L’histoire mouvementée de la papeterie démarre dans les années 1930 près de Rouen, elle trébuche une première fois dans les années 1980 en frôlant de peu la fermeture après cent jours de grève. Plus de vingt ans après, un repreneur finlandais en 2019 jette l’éponge à son tour et licencie les 230 employés du site. Un trio de salariés ne désarme pas – un film leur sera même consacré. Avec l’aide du maire de Rouen et de la CGT, ils parviennent à susciter des projets de reprise.

En 2022, moult péripéties autour des candidats obligent la métropole de Rouen à jouer les arbitres et à préempter le terrain pour favoriser un attelage entre Veolia et le papetier français Fibre Excellence, filiale du groupe canadien Paper Excellence. Ces derniers s’engagent dans un projet de conversion lourde du site vers la production de carton, plus porteuse que celle de papier.

Tour de table financier

Deux ans après, le projet a certes fait quelques progrès mais la patience de ses promoteurs est à bout. Mi-novembre, Fibre Excellence a obtenu la dernière autorisation préfectorale qui lui manquait et le débat public est clos. L’ingénierie générale a elle aussi été conclue, mais le tour de table financier s’enlise.

Car, depuis 2022, les équations ont bougé. La facture de la relance du site a grimpé à 245 millions d’euros. Fibre Excellence, qui dégage 600 millions d’euros de chiffre d’affaires en France, a aujourd’hui besoin de 70 millions d’euros de fonds propres pour être en mesure de lever les 150 millions d’euros de dette nécessaires au financement du projet. Si sa maison mère canadienne est prête à mettre 27 millions de fonds propres, l’industriel réclame 43 millions aux pouvoirs publics pour boucler le financement, ou au moins une participation, afin de rassurer les partenaires privés potentiels comme des fonds.

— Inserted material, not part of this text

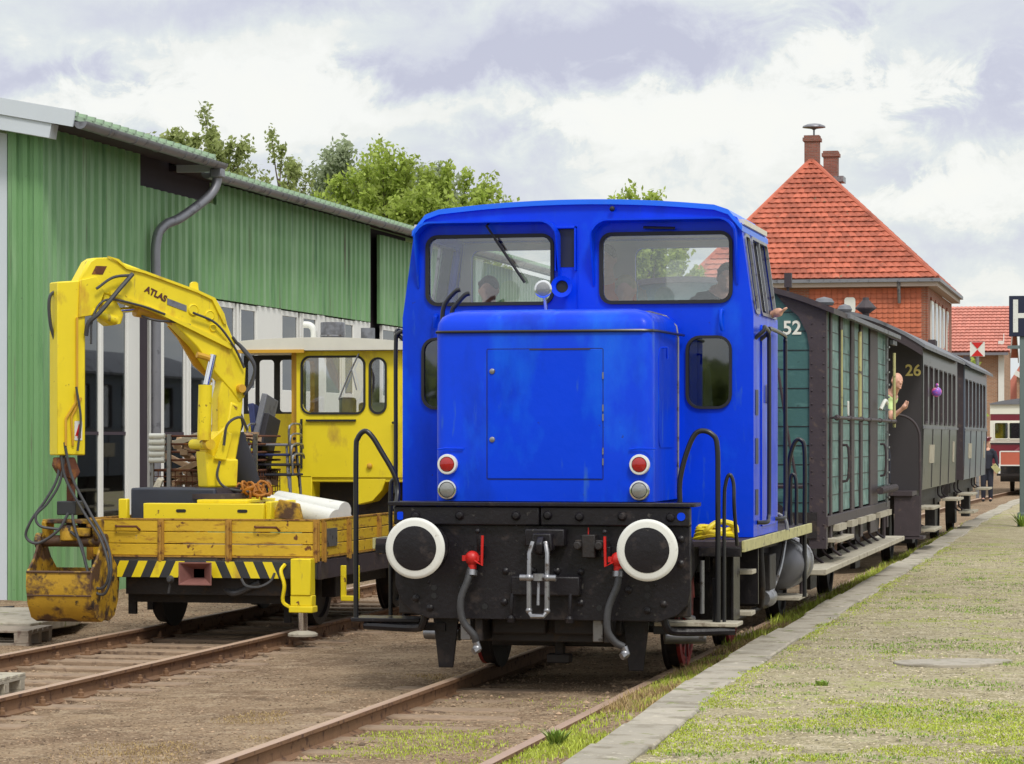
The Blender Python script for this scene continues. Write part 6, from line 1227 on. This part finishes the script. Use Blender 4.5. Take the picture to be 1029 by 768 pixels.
# ================================================================ RAILBUS
rb = thing('railbus', (1.0, 101, 0), 'maroon and cream railbus standing on the track beyond the train', 'railbus')
S = 1.0
b = MB(); b.prism(rr(S - 1.42, S + 1.42, .95, 2.96, .12), XZ(95), 0, 12); b = b.build('body', M['maroon'], rb)
for nm, z0, z1, mm, pr_ in (('upper_band', 2.62, 2.98, 'cream', .012), ('window_band', 1.72, 2.40, 'cream', .012), ('waist_line', 1.60, 1.66, 'darkiron', .02), ('lower_trim', 1.66, 1.70, 'cream', .02)):
    MB().box(S - 1.43 - pr_, S + 1.43 + pr_, 95 - pr_, 107 + pr_, z0, z1).build(nm, M[mm], rb)
for x0_, x1_ in ((-1.28, -.85), (-.80, .62), (.67, 1.28)):
    wf = MB().frame(S + x0_, S + x1_, 1.80, 2.32, .04, .03, XZ(94.98), -.015, .01).build('window', M['cream'], rb); MB().prism(rr(S + x0_, S + x1_, 1.80, 2.32, .04), XZ(94.975), 0, .006).build('pane', glass('railbus_glass', (.4, .45, .5), 1.2), wf)
A = [(S + x, z) for x, z in arc(1.46, 3.16, .09, 16)]; MB().prism(A + [(S + 1.46, 2.94), (S - 1.46, 2.94)], XZ(94.9), 0, 12.2).build('roof', M['roofgrey'], rb)
b = MB(); b.prism([(S - .75, 1.0), (S + .85, 1.0), (S + .8, 1.35), (S + .5, 1.55), (S - .4, 1.55), (S - .72, 1.35)], XZ(94.7), 0, .3); b.build('nose', M['maroon'], rb, bevel=.05); MB().prism([(S - .35, 1.0), (S + .45, 1.0), (S + .4, 1.3), (S + .2, 1.42), (S - .1, 1.42), (S - .3, 1.3)], XZ(94.68), 0, .03).build('grille', M['rubber'], rb)
b = MB(); b.box(S - 1.2, S + 1.2, 94.5, 94.9, .55, .62); b.box(S - 1.1, S + 1.1, 95, 107, .35, .95); b.build('underframe', M['under'], rb)
for x in (-.7, .75):
    for y in (96.5, 105): MB().lathe((S + x, y, .45), (1 if x > 0 else -1, 0, 0), [(.45, 0), (.45, .13), (0, .13)], 20).build('wheel', M['under'], rb)
MB().ball((S + .72, 94.86, 3.05), .09).build('roof_lamp', M['lens'], rb)
bf = thing('barrier_board', (.85, 93.5, 0), 'faded red rectangular barrier board with white rim in front of the railbus', 'sign')
MB().box(-.02, 1.6, 93.48, 93.52, .93, 1.35).build('board', M['bufred'], bf); MB().frame(-.02, 1.6, .93, 1.35, .005, .04, XZ(93.47), 0, .03).build('rim', M['white'], bf); MB().box(.66, .70, 93.5, 93.55, -.1, .93).build('post', M['steel'], bf); 
# ================================================================ SIGNS
sg = thing('station_sign', (2.30, 52, PH), 'dark blue sign with white letter H on a grey green post beside the platform edge', 'sign')
MB().box(2.05, 2.62, 51.94, 51.96, 3.68, 4.43).build('sign_plate', M['navy'], sg, bevel=.01)
b = MB(); b.box(2.125, 2.215, 51.932, 51.942, 3.76, 4.36); b.box(2.445, 2.535, 51.932, 51.942, 3.76, 4.36); b.box(2.215, 2.445, 51.932, 51.942, 4.02, 4.11); b.build('letter_H', M['white'], sg)
MB().box(2.24, 2.40, 51.98, 52.14, PH - .1, 4.40).build('post', M['post'], sg, bevel=.01); MB().box(2.02, 2.7, 51.99, 52.03, 3.46, 3.52).build('cross_arm', M['post'], sg)
MB().box(2.20, 2.44, 51.95, 52.2, PH - .1, PH + .25).build('post_foot', M['post'], sg, bevel=.02)
sx_ = thing('signal_board', (-.33, 85, 0), 'small white square signal board with two red triangles above the carriage roofs', 'sign')
MB().box(-.54, -.10, 84.98, 85.02, 4.27, 4.71).build('board', M['white'], sx_); b = MB(); b.prism([(-.50, 4.70), (-.14, 4.70), (-.32, 4.50)], XZ(84.965), 0, .012); b.prism([(-.50, 4.28), (-.14, 4.28), (-.32, 4.48)], XZ(84.965), 0, .012); b.build('red_triangle', M['red'], sx_); MB().cyl((-.32, 85.05, 0), (-.32, 85.05, 4.4), .05).build('post', M['steel'], sx_)

# ================================================================ HOUSES
def tiles(name, parent, m, corners, n_rows, n_cols, th=.05, wav=.02):
    """tiled slope: corners = eave-left, eave-right, top-left, top-right; rows of overlapping pantiles, each tile its own island"""
    a, b_, c, d = [Vector(p) for p in corners]; N_ = ((b_ - a).cross(c - a)).normalized(); N_ = N_ if N_.z > 0 else -N_; mb = MB()
    for r in range(n_rows):
        t0, t1 = r / n_rows, min(1, (r + 1.12) / n_rows); l0, r0 = a.lerp(c, t0), b_.lerp(d, t0); l1, r1 = a.lerp(c, t1), b_.lerp(d, t1); w0 = (r0 - l0).length; k = max(1, int(round(n_cols * w0 / max((b_ - a).length, 1e-3))))
        for i in range(k):
            u0, u1 = i / k, (i + .98) / k; um = (u0 + u1) / 2
            p = [l0.lerp(r0, u0) + N_ * th, l0.lerp(r0, um) + N_ * (th + wav), l0.lerp(r0, u1) + N_ * th, l1.lerp(r1, u0), l1.lerp(r1, um) + N_ * wav, l1.lerp(r1, u1)]
            q = [x - N_ * .03 for x in p[:3]]
            mb.add(p + q, [(0, 1, 4, 3), (1, 2, 5, 4), (0, 6, 7, 1), (1, 7, 8, 2)])
    return mb.build(name, m, parent, fix=False)
h = thing('brick_house', (-8.7, 120, 0), 'tall red brick house with steep orange tiled hip roof and two chimneys', 'house')
xl, xr, yf, yb = -13.4, -4.0, 115.0, 130.0; ze = 8.35; zt = 13.55; xm = -9.30
# walls: front hung with tiles, side in brick with white windows
b = MB(); b.box(xl, xr, yf, yb, -.2, ze - .35); b.build('wall', [M['brickX']], h)
tw = MB(); rows = 40
for r in range(24):
    z0_ = ze - .4 - (r + 1) * .20
    n = int((xr - xl) / .23)
    for i in range(n):
        x0_ = xl + i * .23; x1_ = x0_ + .222
        if x0_ < -9.0: continue
        tw.add([(x0_, yf - .05, z0_ + .02), ((x0_ + x1_) / 2, yf - .075, z0_ - .01), (x1_, yf - .05, z0_ + .02), (x0_, yf - .01, z0_ + .22), ((x0_ + x1_) / 2, yf - .03, z0_ + .22), (x1_, yf - .01, z0_ + .22), (x0_, yf - .005, z0_ + .02), (x1_, yf - .005, z0_ + .02)], [(0, 1, 4, 3), (1, 2, 5, 4), (6, 1, 0), (6, 7, 2, 1)])
tw.build('tile_hanging', M['tilewall'], h, fix=False)
MB().box(xr, xr + .06, yf - .05, yb, -.2, ze - .35).build('side_wall', M['brickY'], h)
for i, (ya, yb_) in enumerate(((116.2, 117.6), (118.6, 119.9), (120.8, 122.1), (123.2, 124.4), (126, 127))):
    f = MB().box(xr + .03, xr + .12, ya, yb_, 5.2, 7.5).build('window', M['white'], h); MB().box(xr + .10, xr + .13, ya + .15, yb_ - .15, 5.3, 7.35).build('pane', M['cglass2'], f); 
    MB().box(xr + .03, xr + .14, ya - .1, yb_ + .1, 7.5, 7.62).build('lintel', M['brickY'], f)
ov = .45; E0 = [(xl - ov, yf - ov, ze), (xr + ov, yf - ov, ze)]; AP = (xm, yf + 5.0, zt + .25); AP2 = (xm, yb - 5.0, zt + .25)
ro = MB(); ro.add([E0[0], E0[1], (xr + ov, yb + ov, ze), (xl - ov, yb + ov, ze), AP, AP2], [(0, 1, 4), (1, 2, 5, 4), (2, 3, 5), (3, 0, 4, 5), (3, 2, 1, 0)]); rf = ro.build('roof', M['rooftile'], h, smooth=False)
tiles('roof_tiles', rf, M['rooftile'], [E0[0], E0[1], AP, AP], 24, 34, .06, .03); tiles('roof_tiles', rf, M['rooftile'], [E0[1], (xr + ov, yb + ov, ze), AP, AP2], 24, 50, .06, .03)
b = MB(); b.tube([E0[1], AP], .11, 8); b.tube([E0[0], AP], .11, 8); b.tube([AP, AP2], .12, 8); b.build('ridge_tiles', M['rooftile'], rf)
b = MB(); b.box(xl - ov, xr + ov, yf - ov - .14, yf - ov, ze - .16, ze - .02); b.box(xr + ov + .002, xr + ov + .14, yf - ov - .14, yb, ze - .162, ze - .022); b.build('gutter', M['zinc'], h); b = MB(); b.box(xl - ov, xr + ov, yf - ov, yf, ze - .34, ze - .05); b.box(xr + .06, xr + ov - .002, yf + .002, yb, ze - .342, ze - .052); b.build('cornice', mat('cornice', (.45, .36, .32), .7), h)
MB().tube([(xr - 1.1, yf - ov - .07, ze - .1), (xr - 1.1, yf - .3, ze - .7), (xr - 1.1, yf - .15, ze - 1.0)], .07, 8).build('downpipe', M['zinc'], h)
MB().prism(rr(-7.35, -6.9, 6.95, 7.6, .12), XZ(yf - .14), 0, .08).build('vent_panel', M['white'], h, bevel=.02); 
def chimney(x, y, z0_, z1_, w, nm):
    c = MB(); c.box(x - w / 2, x + w / 2, y - w / 2, y + w / 2, z0_, z1_ - .25); c.box(x - w / 2 - .07, x + w / 2 + .07, y - w / 2 - .07, y + w / 2 + .07, z1_ - .25, z1_ - .1); c.box(x - w / 2 - .02, x + w / 2 + .02, y - w / 2 - .02, y + w / 2 + .02, z1_ - .1, z1_); return c.build('chimney', M['chimbrick'], rf)
ch = chimney(-9.27, 120.2, 12.8, 14.85, .62, 'c'); MB().lathe((-9.20, 120.2, 15.15), (0, 0, 1), [(.04, -.3), (.04, -.05), (.12, .0), (.50, .06), (.48, .12), (.30, .20), (0, .24)], 24).build('siren', M['zinc'], h)
chimney(-8.81, 123.5, 12.6, 14.5, .62, 'c')
MB().box(-8.9, -8.2, 122.8, 123.9, 13.1, 13.35).build('flashing', M['steel'], rf)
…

Chez Veolia, on continue de croire à la vertu du projet. « La difficulté pour faire émerger une industrie circulaire consiste à obtenir que le fournisseur de la matière recyclable et l’utilisateur s’engagent à long terme. Pour Chapelle Darblay, c’est le cas, nous sommes prêts à alimenter Fibre Excellence pendant une dizaine d’années en grandes quantités de papier usager », indique le directeur général de Veolia France, Jean-François Nogrette. Ce spécialiste des déchets rappelle que la France trie mais exporte 80 % de ses déchets valorisables. La zone de Rouen et l’Ile-de-France proche représentent un gisement énorme de papier usagers que Chapelle Darblay pourrait transformer.

Ultimatum

Sauf que l’accord entre Veolia, qui fait aussi le portage foncier, et l’industriel arrive à échéance. Le groupe a racheté le terrain et l’installation en 2022 pour 15 millions d’euros, et le loue pour l’instant à Fibre Excellence dans un bail qui prend fin le 20 décembre. Il était prévu que le premier vende au second le site d’ici là, mais le blocage du projet gèle la transaction.

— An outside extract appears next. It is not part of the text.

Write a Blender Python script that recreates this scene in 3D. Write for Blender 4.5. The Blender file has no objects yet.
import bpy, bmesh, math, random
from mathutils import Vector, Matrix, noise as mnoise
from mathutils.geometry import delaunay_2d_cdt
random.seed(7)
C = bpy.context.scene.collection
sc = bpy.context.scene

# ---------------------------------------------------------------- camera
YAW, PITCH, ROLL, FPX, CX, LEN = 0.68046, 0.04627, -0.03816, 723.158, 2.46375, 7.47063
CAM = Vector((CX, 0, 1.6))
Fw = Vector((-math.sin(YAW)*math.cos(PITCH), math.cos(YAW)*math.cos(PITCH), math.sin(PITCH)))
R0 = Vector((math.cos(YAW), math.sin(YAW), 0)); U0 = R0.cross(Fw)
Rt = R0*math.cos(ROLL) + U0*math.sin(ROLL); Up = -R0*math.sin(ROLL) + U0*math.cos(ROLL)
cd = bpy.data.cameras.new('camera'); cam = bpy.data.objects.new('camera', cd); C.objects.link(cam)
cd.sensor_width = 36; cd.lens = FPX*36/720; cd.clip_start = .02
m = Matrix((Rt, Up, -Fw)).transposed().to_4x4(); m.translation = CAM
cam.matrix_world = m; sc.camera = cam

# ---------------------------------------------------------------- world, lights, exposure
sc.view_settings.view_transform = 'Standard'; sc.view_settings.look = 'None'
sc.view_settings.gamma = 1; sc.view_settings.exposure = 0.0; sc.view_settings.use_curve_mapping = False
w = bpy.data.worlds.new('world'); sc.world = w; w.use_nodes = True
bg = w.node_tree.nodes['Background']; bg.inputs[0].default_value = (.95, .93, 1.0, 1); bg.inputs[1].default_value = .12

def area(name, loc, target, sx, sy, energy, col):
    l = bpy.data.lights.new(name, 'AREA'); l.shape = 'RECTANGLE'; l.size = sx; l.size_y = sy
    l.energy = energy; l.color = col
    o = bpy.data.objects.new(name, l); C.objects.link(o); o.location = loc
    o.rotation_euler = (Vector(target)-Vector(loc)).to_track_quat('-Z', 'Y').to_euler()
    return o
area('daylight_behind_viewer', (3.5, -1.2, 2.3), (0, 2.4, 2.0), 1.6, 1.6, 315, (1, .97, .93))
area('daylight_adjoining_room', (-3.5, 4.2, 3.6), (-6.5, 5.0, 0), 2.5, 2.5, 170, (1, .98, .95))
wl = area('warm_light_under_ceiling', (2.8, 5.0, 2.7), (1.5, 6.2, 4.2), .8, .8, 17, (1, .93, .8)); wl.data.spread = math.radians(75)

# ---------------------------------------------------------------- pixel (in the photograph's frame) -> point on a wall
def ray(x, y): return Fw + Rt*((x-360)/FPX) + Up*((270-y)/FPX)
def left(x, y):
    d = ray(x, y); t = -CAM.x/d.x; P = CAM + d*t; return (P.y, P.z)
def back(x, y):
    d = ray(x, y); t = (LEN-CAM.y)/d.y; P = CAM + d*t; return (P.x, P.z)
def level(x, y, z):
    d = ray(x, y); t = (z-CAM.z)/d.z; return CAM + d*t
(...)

Voilà pourquoi Fibre Excellence fixe maintenant un ultimatum à l’Etat, jugeant que l’investissement de 3 millions d’euros par an qu’il a consacré à la mise en sécurité du site et aux tournées de présentation aux investisseurs, a assez duré. A Bercy, on assure être « combatifs pour boucler un tour de table avec des partenaires publics et privés ». Bpifrance, vers qui se tournent les protagonistes, reste pour l’instant aux abonnés absents.